Published: 09.24.2007
EDITORIAL
Our Opinion: Flaws delay virtual fence again - but Boeing is paid

http://www.tucsoncitizen.com/daily/opinion/63773.php
Tucson Citizen
letters@tucsoncitizen.com

It sounded like a good idea. String hundreds of towers along our southern and northern borders with radar, sensors and sophisticated cameras to protect us.

But one glitch after another has delayed operation of nine 98-foot towers already erected along 28 miles of the Arizona-Mexico border near Sasabe, southwest of Tucson.

And even if the "virtual fence" were working, it's unlikely to effectively deter illegal immigration in a region where tunneling and fake documentation are common.

The pilot towers program was to have begun three months ago. It was delayed in June because of a radar problem. Now it has stalled again because of a software problem.

Boeing Co., however, already has been paid three-fourths of its $20 million contract for the nine towers, Homeland Security Secretary Michael Chertoff told The Associated Press last week.

Boeing's overall initial contract is for $67 million of program management, systems engineering and planning support for a string of about 1,800 such towers.

But technical glitches aren't the only problems with this plan.
Wednesday, authorities found another smuggling tunnel, this one stretching 250 feet from inside a house in San Luis Rio Colorado, Mexico, into Arizona.

In June, a 600-foot tunnel had been found linking a home in Nogales, Sonora, with one in Nogales, Ariz.

And in July, a tunnel was found from inside a Nogales, Ariz., apartment to a Mexican drainage gate.

Neither a virtual fence of tall towers nor the actual border wall being erected in some stretches is likely to stop illegal immigration or smuggling - not if history is any indication.

The Great Wall of China, about 4,000 miles long, didn't keep out the northern barbarians.

A U.S.-built three-mile wall in Baghdad has only infuriated both the Sunni Muslims and the Shiites it separates, Reuters reported in April.

Meanwhile, fences topped with razor wire around wealthy enclaves in Spain and Morocco only prompted people to attempt sea voyages. Hundreds have drowned.

The idea that "good fences make good neighbors" has been belied throughout history.

As for the U.S., expect more tunnels and forged documents as work on the "virtual fence" continues.
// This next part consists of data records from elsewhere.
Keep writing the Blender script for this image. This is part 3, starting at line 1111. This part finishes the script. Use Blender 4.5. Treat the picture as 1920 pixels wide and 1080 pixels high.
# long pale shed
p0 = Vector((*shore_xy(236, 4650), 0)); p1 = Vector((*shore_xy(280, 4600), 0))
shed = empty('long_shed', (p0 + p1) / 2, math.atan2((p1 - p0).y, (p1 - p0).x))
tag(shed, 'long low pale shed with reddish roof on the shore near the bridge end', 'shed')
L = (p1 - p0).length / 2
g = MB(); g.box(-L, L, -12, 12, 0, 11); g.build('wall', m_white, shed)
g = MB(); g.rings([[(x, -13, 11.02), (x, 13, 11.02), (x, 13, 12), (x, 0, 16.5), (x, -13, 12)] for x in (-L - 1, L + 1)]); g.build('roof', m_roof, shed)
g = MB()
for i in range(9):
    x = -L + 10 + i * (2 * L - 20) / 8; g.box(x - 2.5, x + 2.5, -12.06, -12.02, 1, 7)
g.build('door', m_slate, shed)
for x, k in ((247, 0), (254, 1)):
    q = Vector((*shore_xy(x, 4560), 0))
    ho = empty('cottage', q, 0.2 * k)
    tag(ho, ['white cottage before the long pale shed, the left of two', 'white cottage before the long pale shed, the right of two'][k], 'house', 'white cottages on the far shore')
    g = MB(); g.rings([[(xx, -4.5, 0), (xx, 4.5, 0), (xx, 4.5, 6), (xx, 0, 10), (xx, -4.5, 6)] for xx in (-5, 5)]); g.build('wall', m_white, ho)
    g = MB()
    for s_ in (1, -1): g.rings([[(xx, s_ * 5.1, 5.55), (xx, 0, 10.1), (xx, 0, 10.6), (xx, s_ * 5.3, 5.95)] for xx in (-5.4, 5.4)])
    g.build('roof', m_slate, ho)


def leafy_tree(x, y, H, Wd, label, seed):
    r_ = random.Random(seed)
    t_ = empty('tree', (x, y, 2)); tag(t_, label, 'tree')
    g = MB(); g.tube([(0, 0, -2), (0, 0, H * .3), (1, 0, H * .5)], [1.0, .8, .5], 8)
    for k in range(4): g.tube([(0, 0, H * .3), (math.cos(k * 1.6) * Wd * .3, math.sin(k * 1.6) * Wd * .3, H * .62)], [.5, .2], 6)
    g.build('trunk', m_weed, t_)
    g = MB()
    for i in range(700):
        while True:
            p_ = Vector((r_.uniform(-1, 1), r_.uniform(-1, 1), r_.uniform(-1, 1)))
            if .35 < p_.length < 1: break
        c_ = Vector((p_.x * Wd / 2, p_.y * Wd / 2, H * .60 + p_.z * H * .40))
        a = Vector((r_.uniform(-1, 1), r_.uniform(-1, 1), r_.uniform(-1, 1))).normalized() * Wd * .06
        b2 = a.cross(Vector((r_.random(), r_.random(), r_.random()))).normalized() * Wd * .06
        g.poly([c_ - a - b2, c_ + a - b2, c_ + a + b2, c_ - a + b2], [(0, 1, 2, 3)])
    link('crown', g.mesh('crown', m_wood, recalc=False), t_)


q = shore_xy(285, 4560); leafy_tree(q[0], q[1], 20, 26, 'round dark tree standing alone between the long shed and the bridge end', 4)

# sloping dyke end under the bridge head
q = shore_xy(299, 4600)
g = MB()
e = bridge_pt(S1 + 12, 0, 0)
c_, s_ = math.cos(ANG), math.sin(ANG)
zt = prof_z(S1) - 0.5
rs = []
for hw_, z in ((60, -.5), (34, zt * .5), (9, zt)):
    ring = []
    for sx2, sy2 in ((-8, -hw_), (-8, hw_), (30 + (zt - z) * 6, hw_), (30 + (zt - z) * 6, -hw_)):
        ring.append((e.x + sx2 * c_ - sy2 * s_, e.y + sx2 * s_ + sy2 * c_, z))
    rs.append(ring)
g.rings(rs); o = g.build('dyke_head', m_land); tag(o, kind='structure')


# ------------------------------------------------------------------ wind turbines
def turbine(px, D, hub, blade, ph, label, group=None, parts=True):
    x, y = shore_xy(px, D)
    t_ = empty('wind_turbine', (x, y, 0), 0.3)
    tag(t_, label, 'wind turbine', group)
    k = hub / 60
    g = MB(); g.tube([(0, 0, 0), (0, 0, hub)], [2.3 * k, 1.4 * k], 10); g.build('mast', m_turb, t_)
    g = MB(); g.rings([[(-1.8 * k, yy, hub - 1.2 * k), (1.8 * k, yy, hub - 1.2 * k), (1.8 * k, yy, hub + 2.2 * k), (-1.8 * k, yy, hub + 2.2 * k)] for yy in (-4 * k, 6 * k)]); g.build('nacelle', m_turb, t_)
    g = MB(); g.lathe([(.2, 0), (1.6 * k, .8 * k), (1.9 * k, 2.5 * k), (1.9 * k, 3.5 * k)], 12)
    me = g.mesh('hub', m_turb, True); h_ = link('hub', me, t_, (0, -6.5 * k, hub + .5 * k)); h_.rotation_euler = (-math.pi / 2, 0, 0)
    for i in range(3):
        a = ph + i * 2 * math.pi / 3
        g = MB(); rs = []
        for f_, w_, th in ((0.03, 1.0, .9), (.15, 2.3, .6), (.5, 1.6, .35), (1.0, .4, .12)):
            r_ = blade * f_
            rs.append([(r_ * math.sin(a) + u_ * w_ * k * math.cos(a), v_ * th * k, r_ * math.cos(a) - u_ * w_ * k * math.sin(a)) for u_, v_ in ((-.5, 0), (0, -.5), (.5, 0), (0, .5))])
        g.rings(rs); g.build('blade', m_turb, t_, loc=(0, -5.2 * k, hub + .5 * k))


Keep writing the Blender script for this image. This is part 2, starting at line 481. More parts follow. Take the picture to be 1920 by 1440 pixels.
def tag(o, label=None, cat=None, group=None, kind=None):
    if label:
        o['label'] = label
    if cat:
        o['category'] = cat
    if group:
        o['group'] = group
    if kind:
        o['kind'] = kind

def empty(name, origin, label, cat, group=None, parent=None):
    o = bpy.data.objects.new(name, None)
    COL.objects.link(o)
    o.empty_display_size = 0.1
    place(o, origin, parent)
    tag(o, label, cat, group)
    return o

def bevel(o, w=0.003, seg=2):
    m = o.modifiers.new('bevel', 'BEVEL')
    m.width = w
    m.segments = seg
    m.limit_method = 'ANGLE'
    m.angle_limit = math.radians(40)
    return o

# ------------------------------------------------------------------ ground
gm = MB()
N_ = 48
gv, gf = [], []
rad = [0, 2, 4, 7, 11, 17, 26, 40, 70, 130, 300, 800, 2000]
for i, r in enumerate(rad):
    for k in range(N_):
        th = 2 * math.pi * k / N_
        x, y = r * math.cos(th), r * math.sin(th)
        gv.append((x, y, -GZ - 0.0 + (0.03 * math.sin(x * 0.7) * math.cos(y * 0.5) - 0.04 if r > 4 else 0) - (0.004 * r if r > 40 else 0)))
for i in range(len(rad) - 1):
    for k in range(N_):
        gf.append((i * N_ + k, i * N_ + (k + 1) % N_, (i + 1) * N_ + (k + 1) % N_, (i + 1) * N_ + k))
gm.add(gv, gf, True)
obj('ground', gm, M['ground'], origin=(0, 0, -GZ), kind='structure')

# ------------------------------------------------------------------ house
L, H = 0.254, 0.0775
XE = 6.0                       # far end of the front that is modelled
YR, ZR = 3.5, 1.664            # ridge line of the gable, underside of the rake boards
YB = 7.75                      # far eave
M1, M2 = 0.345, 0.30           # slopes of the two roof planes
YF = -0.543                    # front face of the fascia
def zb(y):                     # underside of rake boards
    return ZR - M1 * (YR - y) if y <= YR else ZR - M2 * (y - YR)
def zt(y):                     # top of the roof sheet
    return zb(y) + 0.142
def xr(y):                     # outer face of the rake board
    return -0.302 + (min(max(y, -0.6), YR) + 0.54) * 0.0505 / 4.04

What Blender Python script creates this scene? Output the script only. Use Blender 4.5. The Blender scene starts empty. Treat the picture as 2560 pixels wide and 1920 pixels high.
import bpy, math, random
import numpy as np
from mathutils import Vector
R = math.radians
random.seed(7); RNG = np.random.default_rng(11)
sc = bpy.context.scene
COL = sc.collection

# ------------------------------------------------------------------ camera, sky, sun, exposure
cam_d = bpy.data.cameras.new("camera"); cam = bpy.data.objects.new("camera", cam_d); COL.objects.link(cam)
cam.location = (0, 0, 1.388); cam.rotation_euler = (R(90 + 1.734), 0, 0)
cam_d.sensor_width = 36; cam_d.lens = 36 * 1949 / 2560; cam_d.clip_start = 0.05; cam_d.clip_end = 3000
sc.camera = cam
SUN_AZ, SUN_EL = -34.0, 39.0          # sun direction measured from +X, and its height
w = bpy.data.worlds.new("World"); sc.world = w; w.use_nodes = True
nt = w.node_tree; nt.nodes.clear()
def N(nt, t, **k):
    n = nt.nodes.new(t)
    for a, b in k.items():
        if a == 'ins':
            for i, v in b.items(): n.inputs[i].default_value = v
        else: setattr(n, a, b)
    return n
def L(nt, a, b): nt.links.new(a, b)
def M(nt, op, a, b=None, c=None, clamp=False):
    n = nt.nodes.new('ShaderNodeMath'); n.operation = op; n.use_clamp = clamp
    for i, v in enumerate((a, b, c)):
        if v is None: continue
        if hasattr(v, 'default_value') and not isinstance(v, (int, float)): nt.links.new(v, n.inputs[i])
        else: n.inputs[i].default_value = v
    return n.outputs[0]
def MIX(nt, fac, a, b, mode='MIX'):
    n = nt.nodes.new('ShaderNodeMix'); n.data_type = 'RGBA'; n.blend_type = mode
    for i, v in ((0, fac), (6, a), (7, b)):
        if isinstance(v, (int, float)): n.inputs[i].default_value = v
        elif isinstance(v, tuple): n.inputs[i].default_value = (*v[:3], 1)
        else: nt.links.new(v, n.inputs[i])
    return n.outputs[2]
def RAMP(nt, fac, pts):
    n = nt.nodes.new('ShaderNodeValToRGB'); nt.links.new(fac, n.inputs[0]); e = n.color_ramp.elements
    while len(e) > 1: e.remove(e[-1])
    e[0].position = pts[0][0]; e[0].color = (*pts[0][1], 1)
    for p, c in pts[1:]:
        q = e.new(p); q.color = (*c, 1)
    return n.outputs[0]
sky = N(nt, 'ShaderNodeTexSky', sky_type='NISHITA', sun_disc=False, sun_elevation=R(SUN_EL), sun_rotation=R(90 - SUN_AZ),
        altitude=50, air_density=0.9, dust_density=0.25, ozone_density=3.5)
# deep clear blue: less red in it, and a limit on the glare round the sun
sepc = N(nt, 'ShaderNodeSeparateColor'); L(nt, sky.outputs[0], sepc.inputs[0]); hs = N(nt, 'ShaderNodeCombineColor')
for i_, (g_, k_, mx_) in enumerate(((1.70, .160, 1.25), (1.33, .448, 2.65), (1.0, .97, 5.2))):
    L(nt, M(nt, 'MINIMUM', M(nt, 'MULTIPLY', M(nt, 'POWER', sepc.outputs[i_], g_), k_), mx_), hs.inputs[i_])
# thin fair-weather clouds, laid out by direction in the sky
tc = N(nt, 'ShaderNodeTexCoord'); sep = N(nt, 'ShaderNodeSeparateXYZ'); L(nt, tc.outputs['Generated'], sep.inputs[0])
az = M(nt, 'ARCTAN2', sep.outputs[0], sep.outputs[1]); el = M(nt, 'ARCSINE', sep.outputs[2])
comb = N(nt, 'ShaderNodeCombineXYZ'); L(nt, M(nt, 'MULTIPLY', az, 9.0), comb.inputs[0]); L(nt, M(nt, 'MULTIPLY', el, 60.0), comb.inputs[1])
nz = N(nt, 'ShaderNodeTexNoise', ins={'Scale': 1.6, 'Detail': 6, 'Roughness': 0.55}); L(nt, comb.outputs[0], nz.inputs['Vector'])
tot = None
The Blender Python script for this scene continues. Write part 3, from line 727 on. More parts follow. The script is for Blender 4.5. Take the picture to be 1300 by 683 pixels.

Alas, border walls, checkpoints and unmanned aerial drones will prove to be a poor substitute for the solutions that truly are needed: a secure guest-worker program and binational cooperation to boost Mexico's economy and help its poor to stay home.

Until the cause of illegal immigration is addressed, all our expensive, high-tech efforts will act as mere Band-Aids on a deep, gaping wound.